◆ EXERCISE
Locate the lines of the listing below that hold "scene", then copy each of them.

◆ DATASET EXCERPT
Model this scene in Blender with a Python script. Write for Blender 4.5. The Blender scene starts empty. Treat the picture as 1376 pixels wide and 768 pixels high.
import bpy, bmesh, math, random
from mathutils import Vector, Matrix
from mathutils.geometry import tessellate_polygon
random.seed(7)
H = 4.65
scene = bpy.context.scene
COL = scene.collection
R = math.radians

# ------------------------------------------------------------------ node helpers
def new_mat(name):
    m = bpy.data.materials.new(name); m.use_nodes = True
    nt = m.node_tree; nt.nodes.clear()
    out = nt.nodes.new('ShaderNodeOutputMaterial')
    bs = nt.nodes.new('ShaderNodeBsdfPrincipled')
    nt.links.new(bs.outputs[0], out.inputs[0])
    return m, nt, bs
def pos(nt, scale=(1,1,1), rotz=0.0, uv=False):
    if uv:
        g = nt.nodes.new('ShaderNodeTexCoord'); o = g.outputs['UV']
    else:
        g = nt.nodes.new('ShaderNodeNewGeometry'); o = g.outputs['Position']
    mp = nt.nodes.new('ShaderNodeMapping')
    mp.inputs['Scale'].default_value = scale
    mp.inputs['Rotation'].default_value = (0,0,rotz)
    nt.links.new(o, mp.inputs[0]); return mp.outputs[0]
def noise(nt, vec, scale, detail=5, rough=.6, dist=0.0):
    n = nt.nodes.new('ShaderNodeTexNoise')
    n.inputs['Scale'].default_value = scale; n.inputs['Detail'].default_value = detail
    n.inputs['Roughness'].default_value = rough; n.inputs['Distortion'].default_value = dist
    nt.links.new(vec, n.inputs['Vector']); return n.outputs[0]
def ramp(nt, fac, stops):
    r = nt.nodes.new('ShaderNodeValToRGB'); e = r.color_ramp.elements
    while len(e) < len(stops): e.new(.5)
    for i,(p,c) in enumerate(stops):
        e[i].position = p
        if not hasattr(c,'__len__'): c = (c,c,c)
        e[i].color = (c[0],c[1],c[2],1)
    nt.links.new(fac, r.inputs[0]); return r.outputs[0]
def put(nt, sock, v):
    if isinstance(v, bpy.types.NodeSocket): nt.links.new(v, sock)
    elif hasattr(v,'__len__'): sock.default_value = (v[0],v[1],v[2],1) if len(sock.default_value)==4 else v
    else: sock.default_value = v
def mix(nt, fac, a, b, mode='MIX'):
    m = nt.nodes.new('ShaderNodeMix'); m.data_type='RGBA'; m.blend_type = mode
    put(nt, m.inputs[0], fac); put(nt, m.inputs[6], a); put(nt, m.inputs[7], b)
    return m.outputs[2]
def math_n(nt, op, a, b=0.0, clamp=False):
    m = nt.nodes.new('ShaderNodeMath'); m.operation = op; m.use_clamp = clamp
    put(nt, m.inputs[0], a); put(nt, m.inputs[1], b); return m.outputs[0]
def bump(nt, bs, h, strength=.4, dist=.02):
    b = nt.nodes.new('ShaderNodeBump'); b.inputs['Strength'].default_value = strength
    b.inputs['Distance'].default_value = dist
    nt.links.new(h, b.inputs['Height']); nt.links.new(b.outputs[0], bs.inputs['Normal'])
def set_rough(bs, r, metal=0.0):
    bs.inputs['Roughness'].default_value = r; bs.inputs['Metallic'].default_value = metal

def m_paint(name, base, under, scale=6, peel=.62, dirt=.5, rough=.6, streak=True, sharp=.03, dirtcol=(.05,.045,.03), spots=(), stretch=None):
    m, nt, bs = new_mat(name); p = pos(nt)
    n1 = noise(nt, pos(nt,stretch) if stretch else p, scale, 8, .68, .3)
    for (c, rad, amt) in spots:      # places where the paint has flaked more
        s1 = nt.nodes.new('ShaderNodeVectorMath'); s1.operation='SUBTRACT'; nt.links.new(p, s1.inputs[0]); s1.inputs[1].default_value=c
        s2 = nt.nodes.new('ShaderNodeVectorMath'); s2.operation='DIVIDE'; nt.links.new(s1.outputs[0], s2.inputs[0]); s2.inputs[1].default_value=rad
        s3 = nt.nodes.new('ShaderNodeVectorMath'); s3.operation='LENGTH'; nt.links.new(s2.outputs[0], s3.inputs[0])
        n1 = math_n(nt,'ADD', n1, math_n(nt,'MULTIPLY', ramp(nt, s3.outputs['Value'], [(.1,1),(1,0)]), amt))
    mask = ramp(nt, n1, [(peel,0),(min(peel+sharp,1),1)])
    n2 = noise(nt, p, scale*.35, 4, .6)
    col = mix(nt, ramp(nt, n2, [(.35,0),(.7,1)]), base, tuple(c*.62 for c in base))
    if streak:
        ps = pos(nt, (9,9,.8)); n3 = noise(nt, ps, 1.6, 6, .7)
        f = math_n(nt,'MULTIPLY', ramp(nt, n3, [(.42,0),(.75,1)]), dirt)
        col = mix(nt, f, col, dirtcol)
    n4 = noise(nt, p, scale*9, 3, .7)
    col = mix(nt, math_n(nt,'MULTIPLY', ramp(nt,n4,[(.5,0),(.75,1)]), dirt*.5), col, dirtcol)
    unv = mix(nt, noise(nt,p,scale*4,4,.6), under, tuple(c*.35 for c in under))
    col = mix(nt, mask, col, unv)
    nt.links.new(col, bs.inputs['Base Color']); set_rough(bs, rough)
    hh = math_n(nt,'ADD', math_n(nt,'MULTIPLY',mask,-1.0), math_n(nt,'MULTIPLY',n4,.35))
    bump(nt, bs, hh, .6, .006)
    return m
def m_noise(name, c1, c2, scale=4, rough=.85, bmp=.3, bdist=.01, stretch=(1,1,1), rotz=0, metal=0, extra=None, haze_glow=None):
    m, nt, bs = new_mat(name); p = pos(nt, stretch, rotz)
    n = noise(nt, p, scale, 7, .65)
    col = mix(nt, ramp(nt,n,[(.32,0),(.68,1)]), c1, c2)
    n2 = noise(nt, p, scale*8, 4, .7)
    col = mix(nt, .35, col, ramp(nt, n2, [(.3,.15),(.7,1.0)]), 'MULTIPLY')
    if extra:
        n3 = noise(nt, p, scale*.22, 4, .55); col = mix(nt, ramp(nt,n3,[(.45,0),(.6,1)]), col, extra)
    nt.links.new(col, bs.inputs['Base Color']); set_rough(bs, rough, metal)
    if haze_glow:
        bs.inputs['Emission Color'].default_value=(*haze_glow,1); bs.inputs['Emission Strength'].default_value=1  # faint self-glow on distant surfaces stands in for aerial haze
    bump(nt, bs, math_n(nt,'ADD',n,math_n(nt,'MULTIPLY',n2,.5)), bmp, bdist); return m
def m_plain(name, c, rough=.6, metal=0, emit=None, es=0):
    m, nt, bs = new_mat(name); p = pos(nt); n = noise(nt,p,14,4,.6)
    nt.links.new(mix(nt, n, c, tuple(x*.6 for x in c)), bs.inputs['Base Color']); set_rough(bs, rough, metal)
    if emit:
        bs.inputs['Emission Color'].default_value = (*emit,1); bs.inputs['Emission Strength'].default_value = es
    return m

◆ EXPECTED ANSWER
Model this scene in Blender with a Python script. Write for Blender 4.5. The Blender scene starts empty. Treat the picture as 1376 pixels wide and 768 pixels high.
scene = bpy.context.scene
COL = scene.collection